Comment pourra-t-on les contrôler ? En coulisses, à Ottawa, on explique qu’on ne les contrôlera pas, justement. Le fédéral a concocté un système d’équivalence entre prix sur le carbone et réductions de GES. On évaluera l’efficacité de la Bourse en fonction des réductions de GES qu’elle génère et non du prix auquel s’y transigent les crédits de carbone (environ 13 $US la tonne, ces jours-ci). Il est donc envisageable que le prix des crédits à la Bourse soit en deçà du prix plancher d’Ottawa et satisfasse néanmoins aux normes fédérales. Ces calculs seront rendus publics dans les prochaines semaines.

Des provinces agacées

La Saskatchewan s’oppose catégoriquement à une taxe sur le carbone, plaidant qu’elle a un système de capture et de stockage. Dénonçant « l’une des plus importantes hausses d’impôt nationales de l’histoire canadienne », le premier ministre Brad Wall a avancé que la mesure fédérale coûterait 2,5 milliards à l’économie de sa province et 1250 $ par famille. En coulisses, à Ottawa, on fait valoir que le stockage du carbone n’est pas obligatoire en Saskatchewan : il ne peut faire office de plan de lutte contre les changements climatiques.

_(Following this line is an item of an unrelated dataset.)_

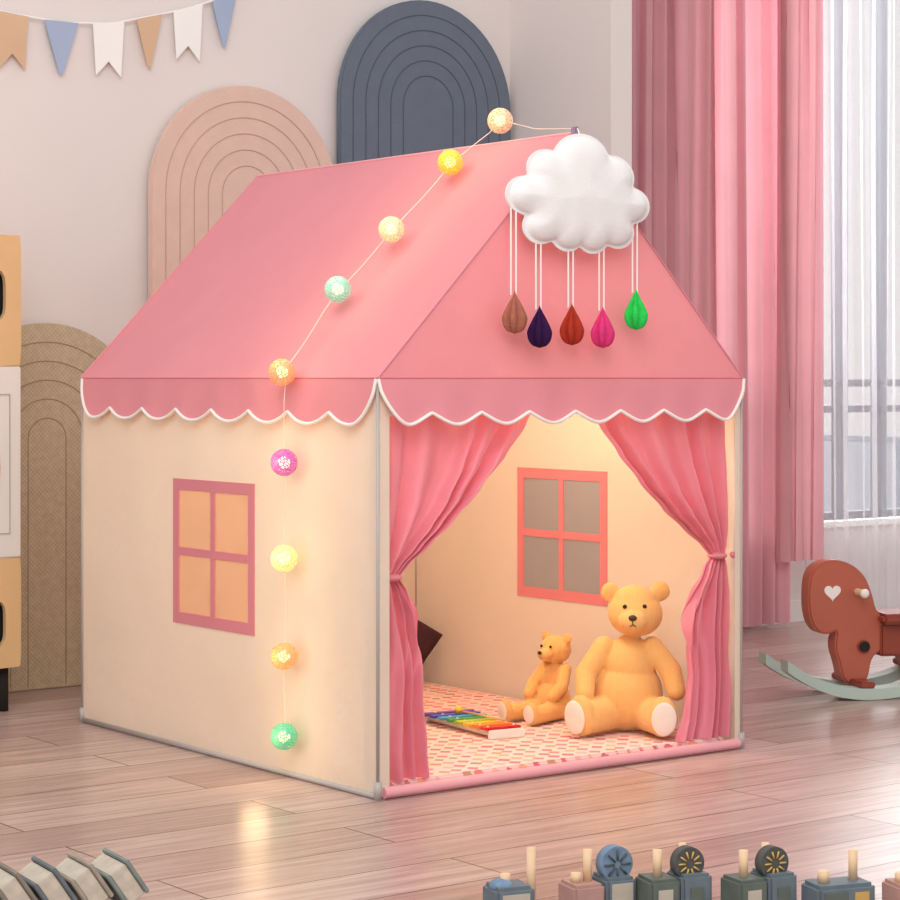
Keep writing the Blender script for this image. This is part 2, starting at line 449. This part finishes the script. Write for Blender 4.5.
# poles / piping
for x, y in ((0.0, 0.0), (0, D), (W, 0), (W, D)):
    tp.append(cyl('corner_piping', (x, y, 0.03), (x, y, H), 0.0035, M['pole']))
    tp.append(cyl('corner_foot', (x, y, 0.0), (x, y, 0.035), 0.008, M['pole']))
for x in (0, W):
    tp.append(cyl('base_pole', (x, 0, 0.006), (x, D, 0.006), 0.006, M['pole']))
tp.append(cyl('base_pole', (0, D, 0.006), (W, D, 0.006), 0.006, M['pole']))
tp.append(box('floor_cloth', (0.004, 0.004, 0.001), (W-0.004, D-0.004, 0.012), M['pinkpipe'], 0.003))
tp.append(tube('front_edge_roll', [(0.012, -0.002, 0.012), (W-0.012, -0.002, 0.012)], 0.0115, M['pinkpipe']))
tp.append(box('ridge_hook', (W/2-.006, -0.02, R-0.012), (W/2+.006, -0.004, R+0.012), mat('hook_mauve', (150, 120, 150), 0.5), 0.002))
# curtains
def sidecurtain(mirror):
    if mirror:
        rows = [(0.815, .43, .016, .012), (0.76, .415, .016, .013), (0.72, .388, .016, .014), (0.66, .335, .016, .017), (0.60, .275, .016, .019), (0.54, .205, .016, .018), (0.49, .140, .016, .015),
                (0.452, .086, .017, .010), (0.425, .060, .020, .006), (0.40, .080, .018, .011), (0.35, .112, .016, .015), (0.27, .136, .016, .016), (0.17, .128, .016, .016), (0.08, .146, .015, .018), (0.0255, .162, .014, .018)]
    else:
        rows = [(0.815, .44, .026, .012), (0.76, .425, .026, .013), (0.72, .405, .026, .014), (0.66, .355, .027, .017), (0.60, .295, .028, .019), (0.54, .225, .029, .018), (0.49, .160, .030, .015),
                (0.452, .106, .032, .010), (0.425, .078, .034, .006), (0.40, .098, .026, .011), (0.35, .122, .020, .015), (0.27, .138, .015, .016), (0.17, .132, .013, .016), (0.08, .144, .011, .018), (0.0255, .156, .010, .018)]
    V = []; F = []; nr = 90; nc = 140
    def samp(z):
        for p, q in zip(rows, rows[1:]):
            if z >= q[0]-1e-9:
                t = (p[0]-z)/(p[0]-q[0]); t = t*t*(3-2*t)*.4+t*.6
                return [p[k]+(q[k]-p[k])*t for k in range(4)]
        return list(rows[-1])
    rs = random.Random(5 if mirror else 2); ph = [rs.uniform(0, 6.28) for _ in range(6)]
    zb = rows[-1][0]
    for j in range(nr+1):
        z = 0.815-(0.815-zb)*j/nr
        _, xi, xo, am = samp(z)
        low = max(0, min(1, (.42-z)*5))
        for i in range(nc+1):
            s = i/nc
            ss = s+0.05*math.sin(2*math.pi*s*1.5+ph[0])+(0.012+.03*low)*math.sin(z*(9+6*low)+ph[1]+s*3*low)
            x = xo+(xi-xo)*s
            y = 0.036+am*(0.75*math.sin(2*math.pi*(5-1.0*low)*ss+ph[2])+0.3*math.sin(2*math.pi*8.3*ss+ph[3])+0.25*math.sin(2*math.pi*2.1*ss+ph[4]+z*5))
            if 0.44 < z < 0.80:
                zz = z-0.022*math.sin(math.pi*s)*min(1, (z-0.44)*8)*min(1, (0.8-z)*8)
            else: zz = z
            V.append((W-x if mirror else x, max(y, .008), zz))
    for j in range(nr):
        for i in range(nc):
            a = j*(nc+1)+i; F.append((a, a+1, a+nc+2, a+nc+1))
    r = [mk('door_curtain', V, F, M['pinkcurt'], True)]
    cx = W-0.040 if mirror else 0.055
    r.append(ell('tie_band', (cx, 0.034, 0.426), (0.025, 0.020, 0.008), M['pinkframe']))
    bow = W-0.016 if mirror else 0.026
    r.append(ell('tie_loop', (bow, 0.008, 0.428), (0.010, 0.006, 0.007), M['pinkframe'], (0, 0.4, 0)))
    return r
tp += sidecurtain(False); tp += sidecurtain(True)
group('playhouse_tent', tp, (W/2, D/2, 0))
group('play_mat', [box('quilted_mat', (0.022, 0.028, 0.0125), (W-0.022, D-0.022, 0.024), M['playmat'], 0.004)], (W/2, D/2, 0.0125))

# ------------------------------------------------------------------ fairy lights
wire = mat('clear_wire', (240, 222, 204), 0.4)
gl = []
YS = [(0, .290), (.315, .330), (.57, .312), (.865, .296), (1.0, .245)]
def yg(s):
    for a, b in zip(YS, YS[1:]):
        if s <= b[0]: return a[1]+(b[1]-a[1])*(s-a[0])/(b[0]-a[0])
    return YS[-1][1]
pts = [(W/2+0.0, -0.014, R+0.008), (W/2-0.0, 0.12, R+0.02), (W/2, .237, R+0.05)]
for i in range(20):
    s = 1-i/19
    pts.append((W/2*s-0.022, yg(s)+0.004*math.sin(i), H+(R-H)*s+0.022))
for i in range(1, 20):
    pts.append((-0.034, 0.278+0.004*math.sin(i*0.9), H-0.01-0.725*i/19))
gl.append(tube('wire', pts, 0.0009, wire))
def ballmat(name, col):
    m = bpy.data.materials.new(name); m.use_nodes = True; nt = m.node_tree; N = nt.nodes; K = nt.links
    b = N['Principled BSDF']; b.inputs['Base Color'].default_value = L(col); b.inputs['Roughness'].default_value = 0.3
    b.inputs['Emission Color'].default_value = L(col); b.inputs['Emission Strength'].default_value = 0.16
    tc = N.new('ShaderNodeTexCoord'); vo = N.new('ShaderNodeTexVoronoi'); vo.feature = 'DISTANCE_TO_EDGE'; vo.inputs['Scale'].default_value = 130
    K.new(tc.outputs['Object'], vo.inputs['Vector'])
    rp = N.new('ShaderNodeValToRGB'); rp.color_ramp.elements[0].position = 0.08; rp.color_ramp.elements[0].color = (1, 1, 1, 1)
    rp.color_ramp.elements[1].position = 0.22; rp.color_ramp.elements[1].color = (0.2, 0.2, 0.2, 1)
    K.new(vo.outputs[0], rp.inputs[0])
    t = N.new('ShaderNodeBsdfTransparent'); mx = N.new('ShaderNodeMixShader')
    K.new(rp.outputs[0], mx.inputs[0]); K.new(t.outputs[0], mx.inputs[1]); K.new(b.outputs[0], mx.inputs[2])
    K.new(mx.outputs[0], N['Material Output'].inputs['Surface'])
    return m
core = mat('bulb_glow', (255, 236, 170), 0.5, emit=(255, 228, 150), estr=3.0)
cols = [(240, 196, 164), (246, 200, 60), (246, 214, 176), (150, 214, 198), (236, 172, 124), (206, 100, 184), (244, 236, 170), (238, 176, 116), (104, 204, 164)]
pos = [(W/2, .237, R+0.048)]
for s in (.865, .57, .315): pos.append((W/2*s-0.024, yg(s), H+(R-H)*s+0.026))
pos.append((-0.036, .286, .832))
for z in (.648, .453, .254, .091): pos.append((-0.036, .278, z))
for p, c in zip(pos, cols):
    gl.append(ell('ball_shade', p, (.028, .028, .028), ballmat('ball', c)))
    gl.append(ell('bulb', p, (.012, .012, .012), core))
e = group('fairy_lights', gl, (0, .35, .8))
for i, p in enumerate(pos):
    ld = bpy.data.lights.new('fairy_glow', 'POINT'); ld.energy = 0.38 if i < 5 else 0.22; ld.color = (1, .72, .36); ld.shadow_soft_size = .03
    lo = link(bpy.data.objects.new('fairy_glow', ld))
    off = Vector((-0.06, 0, 0.07)) if i < 5 else Vector((-0.07, 0, 0))
    lo.location = Vector(p)+off; lo.parent = e; lo.matrix_parent_inverse = Matrix.Translation(-Vector((0, .35, .8)))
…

La Nouvelle-Écosse martèle, de son côté, qu’elle a imposé un plafond d’émissions de GES au secteur de la production d’électricité, dont le prix a augmenté de 62 % depuis 2005. Une « taxe sur le carbone indirecte », fait valoir le premier ministre, Stephen McNeil. Sa province a déjà atteint la cible, fixée par Ottawa, de réduction, d’ici 2030, des GES de 30 % par rapport au niveau de 2005.